A conventional building, built as a cube, would be too massive on the site, Ms. Hadid explained. "It is not one large, solid mass. You have to break it up into segments."
By making the lobby area transparent and dividing the upper floors into rectangular blocks, some transparent and some solid, the building is intended to appear weightless. The blocks will be cantilevered at various angles from a central supporting wall. Some of the blocks will extend out as much as 8 feet over the sidewalk.
"The trick is how to achieve lightness with heavy materials," she said.
Ms. Hadid's concept is to make the building inviting from the outside.
"It is not just a building. It is really a room in the city," she said.
She talked about the "urban carpet" where the lobby inside appears to be part of the outside environment.
Visitors enter on a ramp that leads through a notch in the glass wall on Sixth Street and raises the floor 4 feet above street level. "You can walk inside, go to the museum store, all the way to the back wall without having to buy a ticket," she said.
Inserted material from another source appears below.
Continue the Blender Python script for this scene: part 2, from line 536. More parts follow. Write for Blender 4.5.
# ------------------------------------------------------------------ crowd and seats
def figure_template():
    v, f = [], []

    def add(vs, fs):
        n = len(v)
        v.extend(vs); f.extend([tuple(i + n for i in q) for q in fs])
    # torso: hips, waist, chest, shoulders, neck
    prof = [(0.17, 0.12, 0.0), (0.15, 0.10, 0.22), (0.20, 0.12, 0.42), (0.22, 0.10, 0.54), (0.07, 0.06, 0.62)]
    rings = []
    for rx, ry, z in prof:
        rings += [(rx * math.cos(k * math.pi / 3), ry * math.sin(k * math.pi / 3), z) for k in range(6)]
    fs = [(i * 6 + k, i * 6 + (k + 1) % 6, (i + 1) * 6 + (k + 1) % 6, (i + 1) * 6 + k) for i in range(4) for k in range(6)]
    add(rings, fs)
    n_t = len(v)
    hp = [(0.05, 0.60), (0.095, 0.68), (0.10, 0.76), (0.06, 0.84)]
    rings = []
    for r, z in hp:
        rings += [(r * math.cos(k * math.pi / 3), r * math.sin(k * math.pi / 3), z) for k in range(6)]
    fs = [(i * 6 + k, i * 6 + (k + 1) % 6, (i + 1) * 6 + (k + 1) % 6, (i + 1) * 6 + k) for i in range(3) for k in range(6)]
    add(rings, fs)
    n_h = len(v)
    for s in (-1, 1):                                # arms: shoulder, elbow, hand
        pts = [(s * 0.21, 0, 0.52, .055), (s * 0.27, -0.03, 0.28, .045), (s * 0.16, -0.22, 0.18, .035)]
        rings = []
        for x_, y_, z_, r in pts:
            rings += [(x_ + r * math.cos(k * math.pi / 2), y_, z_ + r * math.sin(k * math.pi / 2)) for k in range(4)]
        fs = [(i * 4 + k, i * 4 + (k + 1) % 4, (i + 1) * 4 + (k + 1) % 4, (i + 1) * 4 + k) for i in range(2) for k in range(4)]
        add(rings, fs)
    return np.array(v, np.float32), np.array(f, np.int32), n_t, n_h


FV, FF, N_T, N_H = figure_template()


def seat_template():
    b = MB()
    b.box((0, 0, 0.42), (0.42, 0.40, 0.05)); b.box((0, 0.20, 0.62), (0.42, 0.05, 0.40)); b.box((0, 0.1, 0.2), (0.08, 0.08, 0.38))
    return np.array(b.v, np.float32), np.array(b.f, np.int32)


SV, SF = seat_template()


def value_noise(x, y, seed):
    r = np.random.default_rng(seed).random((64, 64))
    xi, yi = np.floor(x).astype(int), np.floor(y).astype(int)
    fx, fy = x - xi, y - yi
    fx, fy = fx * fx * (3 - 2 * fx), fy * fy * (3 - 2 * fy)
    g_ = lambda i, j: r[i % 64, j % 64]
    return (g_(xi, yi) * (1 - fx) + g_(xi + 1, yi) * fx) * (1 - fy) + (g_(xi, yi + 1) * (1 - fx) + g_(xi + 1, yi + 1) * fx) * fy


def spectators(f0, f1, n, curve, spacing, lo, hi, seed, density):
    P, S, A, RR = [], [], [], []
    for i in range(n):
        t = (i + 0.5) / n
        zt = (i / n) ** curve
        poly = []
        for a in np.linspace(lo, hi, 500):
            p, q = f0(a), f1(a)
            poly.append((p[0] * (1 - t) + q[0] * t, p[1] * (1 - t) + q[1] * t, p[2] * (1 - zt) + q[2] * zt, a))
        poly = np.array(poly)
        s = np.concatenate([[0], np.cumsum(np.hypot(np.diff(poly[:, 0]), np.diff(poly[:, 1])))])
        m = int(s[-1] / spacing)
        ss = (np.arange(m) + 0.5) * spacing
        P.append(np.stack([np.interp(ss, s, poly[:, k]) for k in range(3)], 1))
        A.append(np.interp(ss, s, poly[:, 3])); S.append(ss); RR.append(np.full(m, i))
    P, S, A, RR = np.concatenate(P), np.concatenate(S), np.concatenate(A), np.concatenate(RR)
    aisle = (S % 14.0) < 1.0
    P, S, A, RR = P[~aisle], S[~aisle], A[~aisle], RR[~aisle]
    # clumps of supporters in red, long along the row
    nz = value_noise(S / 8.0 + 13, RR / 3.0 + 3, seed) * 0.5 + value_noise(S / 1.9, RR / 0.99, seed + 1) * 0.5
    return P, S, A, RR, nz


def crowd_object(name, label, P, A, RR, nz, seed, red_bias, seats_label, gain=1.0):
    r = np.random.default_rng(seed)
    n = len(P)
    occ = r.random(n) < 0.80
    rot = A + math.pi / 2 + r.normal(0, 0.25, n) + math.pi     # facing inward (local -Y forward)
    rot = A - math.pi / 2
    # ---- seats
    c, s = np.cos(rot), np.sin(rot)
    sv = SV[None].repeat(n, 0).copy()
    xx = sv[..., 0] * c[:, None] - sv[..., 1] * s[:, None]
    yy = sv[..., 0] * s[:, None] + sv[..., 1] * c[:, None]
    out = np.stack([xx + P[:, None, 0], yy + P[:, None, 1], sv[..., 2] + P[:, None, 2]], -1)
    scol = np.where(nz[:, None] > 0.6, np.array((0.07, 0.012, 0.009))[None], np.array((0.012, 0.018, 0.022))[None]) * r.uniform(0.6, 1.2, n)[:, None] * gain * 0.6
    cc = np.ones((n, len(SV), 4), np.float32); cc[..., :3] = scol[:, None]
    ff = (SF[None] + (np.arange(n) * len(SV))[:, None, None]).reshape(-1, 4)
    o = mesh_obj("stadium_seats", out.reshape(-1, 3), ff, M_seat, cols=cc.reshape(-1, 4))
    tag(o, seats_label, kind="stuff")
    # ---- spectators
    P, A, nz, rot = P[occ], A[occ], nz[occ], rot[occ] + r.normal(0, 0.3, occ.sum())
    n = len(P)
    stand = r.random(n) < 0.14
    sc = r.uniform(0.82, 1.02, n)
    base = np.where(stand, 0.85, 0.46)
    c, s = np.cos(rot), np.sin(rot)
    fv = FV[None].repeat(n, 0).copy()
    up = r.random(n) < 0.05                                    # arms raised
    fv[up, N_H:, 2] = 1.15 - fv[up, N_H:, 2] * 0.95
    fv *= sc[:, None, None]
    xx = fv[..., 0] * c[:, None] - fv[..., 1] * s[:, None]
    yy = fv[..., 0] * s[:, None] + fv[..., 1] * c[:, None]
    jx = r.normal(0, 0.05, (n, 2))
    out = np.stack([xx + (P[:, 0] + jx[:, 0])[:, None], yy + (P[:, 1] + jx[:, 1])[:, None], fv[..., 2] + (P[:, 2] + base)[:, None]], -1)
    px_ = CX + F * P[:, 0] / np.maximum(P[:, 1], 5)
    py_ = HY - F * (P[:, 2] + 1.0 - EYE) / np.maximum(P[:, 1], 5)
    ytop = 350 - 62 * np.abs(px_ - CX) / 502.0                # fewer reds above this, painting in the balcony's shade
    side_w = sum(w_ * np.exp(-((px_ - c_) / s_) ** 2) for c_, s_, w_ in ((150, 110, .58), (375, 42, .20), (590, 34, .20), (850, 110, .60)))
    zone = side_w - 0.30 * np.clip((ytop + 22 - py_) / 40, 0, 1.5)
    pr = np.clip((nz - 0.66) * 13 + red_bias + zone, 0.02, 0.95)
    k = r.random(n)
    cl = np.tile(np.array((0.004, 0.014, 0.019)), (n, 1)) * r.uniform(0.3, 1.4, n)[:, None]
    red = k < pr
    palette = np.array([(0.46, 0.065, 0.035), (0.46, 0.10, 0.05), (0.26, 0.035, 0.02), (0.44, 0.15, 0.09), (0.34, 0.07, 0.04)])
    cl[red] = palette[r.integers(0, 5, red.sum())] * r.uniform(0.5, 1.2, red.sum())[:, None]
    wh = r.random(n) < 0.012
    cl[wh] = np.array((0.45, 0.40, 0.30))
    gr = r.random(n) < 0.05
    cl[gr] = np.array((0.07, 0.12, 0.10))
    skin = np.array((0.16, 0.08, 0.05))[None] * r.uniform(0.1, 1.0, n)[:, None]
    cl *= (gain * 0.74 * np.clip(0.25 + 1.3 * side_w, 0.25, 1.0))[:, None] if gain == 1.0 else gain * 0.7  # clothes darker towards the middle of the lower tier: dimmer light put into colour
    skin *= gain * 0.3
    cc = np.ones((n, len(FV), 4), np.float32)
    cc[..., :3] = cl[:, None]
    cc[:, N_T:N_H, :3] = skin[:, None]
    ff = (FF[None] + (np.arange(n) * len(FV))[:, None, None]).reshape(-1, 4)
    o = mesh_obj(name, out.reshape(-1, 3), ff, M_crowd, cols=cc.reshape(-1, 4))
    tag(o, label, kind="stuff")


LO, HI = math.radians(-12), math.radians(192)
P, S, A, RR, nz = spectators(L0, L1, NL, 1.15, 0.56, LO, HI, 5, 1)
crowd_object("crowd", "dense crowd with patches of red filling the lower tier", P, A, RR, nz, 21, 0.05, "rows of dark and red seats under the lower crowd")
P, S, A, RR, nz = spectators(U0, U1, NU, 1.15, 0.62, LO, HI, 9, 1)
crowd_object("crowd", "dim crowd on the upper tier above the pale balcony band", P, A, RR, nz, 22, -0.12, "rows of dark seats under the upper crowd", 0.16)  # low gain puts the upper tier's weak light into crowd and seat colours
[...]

The lobby is elevated to create a lower mezzanine with a cafe whose upper half is visible from the street.
"There are a lot of cuts in the floor plan that allow you to look down and up through the building," she said.
Although it is a six-story building, the fragmented floor plans allows for 10 levels of floors and mezzanines.
"It is like a jigsaw puzzle of interlocking spaces, with galleries and offices nesting into each other," she said.
A zigzag stairway that appears to be suspended in space leads up through the gallery levels to the top level, intended as an educational center called the "Unmuseum."
"Going through the building should be like going on a journey, like going into a landscape, where there are different levels, different things to see all the time."
Gallery spaces on the upper floors will have solid walls while office spaces will have glass walls. The patterns of transparent and opaque will be particularly dramatic when the building interior is lit at night.
"With lights, it will not be just a building. It will be an event," Ms. Hadid said.
Construction could begin next year and be completed in 2001. It will be the first freestanding art museum built in Cincinnati since 1881.